Today is the birthday of the great Irish writer Edna O’Brien, who just died this past summer at the age of 93. I came to her Country Girls trilogy fairly young. I was in college. I think that might be the best time to encounter those books. I didn’t read them. I inhaled them and lived them. Her writing is so pure and free, passionate, detailed: you literally don’t feel like it’s writing. It’s experiential. When I learned much later that she wrote the first of the trilogy in the matter of a couple of weeks, I was awe-struck but also not surprised. The thing poured out of her. She’s been very important to me. I’ve written quite a bit about her if you want to search around. She lived a long life, started publishing young, and wrote almost up to the very end. A prolific woman, not only not afraid of controversy but she kind of couldn’t do it any other way. It was her destiny, as an Irish writer, and an Irish woman writer at that.

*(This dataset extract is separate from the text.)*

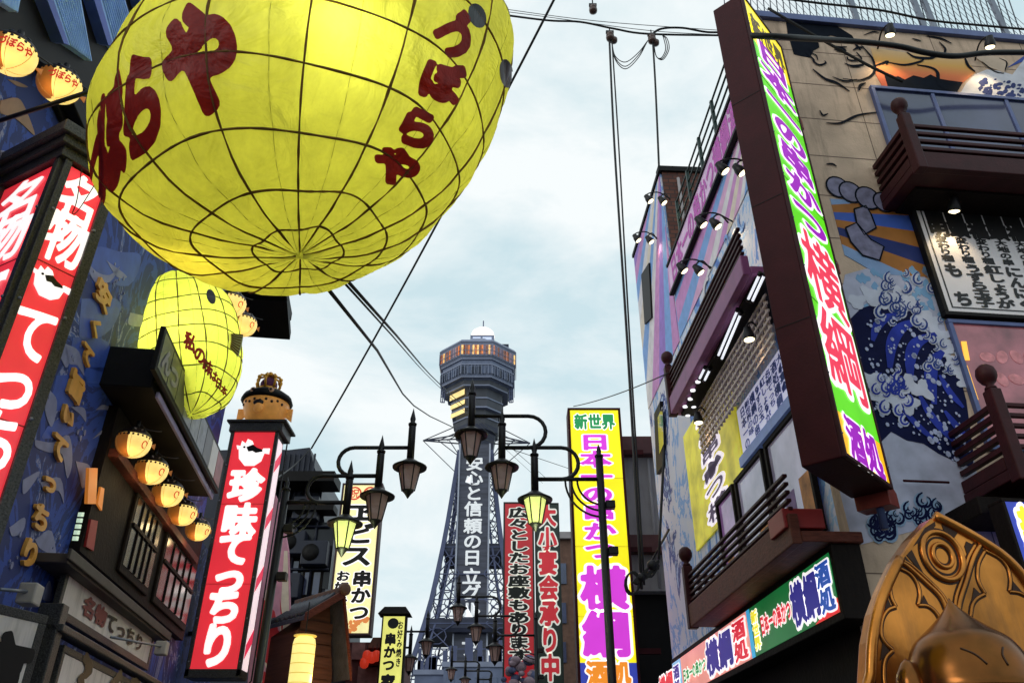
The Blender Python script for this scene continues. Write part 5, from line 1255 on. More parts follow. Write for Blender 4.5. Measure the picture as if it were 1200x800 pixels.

Excerpt from a 2008 essay by O’Brien in The Guardian:
The Country Girls took three weeks, or maybe less, to write. After I brought my sons Carlo and Sasha to the local school in Morden, I came home, sat by the windowsill of their bedroom and wrote and wrote. It was as if I was merely a medium for the words to flow. The emotional crux hinged on Ireland, the country I had left and wanted to leave, but now grieved for, with an inexplicable sorrow.
Images of roads and ditches and bog and bog lake assailed me, as did the voice of my mother, tender or chastising, and even her cough when she lay down at night. In the fields outside, the lonely plaint of cattle, dogs barking and, as I believed, ghosts. All the people I had encountered kept re-emerging with a vividness: Hickey our workman, whom I loved; my father, whom I feared; knackers; publicans; a travelling salesman by the name of Sacco, who sold spectacles and sets of dentures; and the tinkers who rapped on the door demanding money in exchange for mending tin pots. There was the embryo poet, an amateur historian and the blacksmith who claimed to have met the film director John Ford on the streets of Galway and was asked to appear in The Quiet Man, but declined out of filial duty. The lost landscape of childhood.
Sinéad O’Shea’s new documentary Blue Road — The Edna O’Brien Story doesn’t have distribution yet, but it’s been wowing audiences at festivals over the last couple of months. There was bound to be a documentary about the life of O’Brien eventually – she was just so freakin’ famous – but O’Shea’s is the first, and – lucky for us – she began filming before O’Brien died, and interviewed her for it. Invaluable. Let this gossiped-about insanely famous writer tell her own story.
I just interviewed O’Shea for my column at Liberties: Edna O’Brien: Documentary of A Writer and A Star.
“I hear stories. It could be myself telling them to myself or it could be these murmurs that come out of the earth. The earth so old and haunted, so hungry and replete. It talks. Things past and things yet to be.”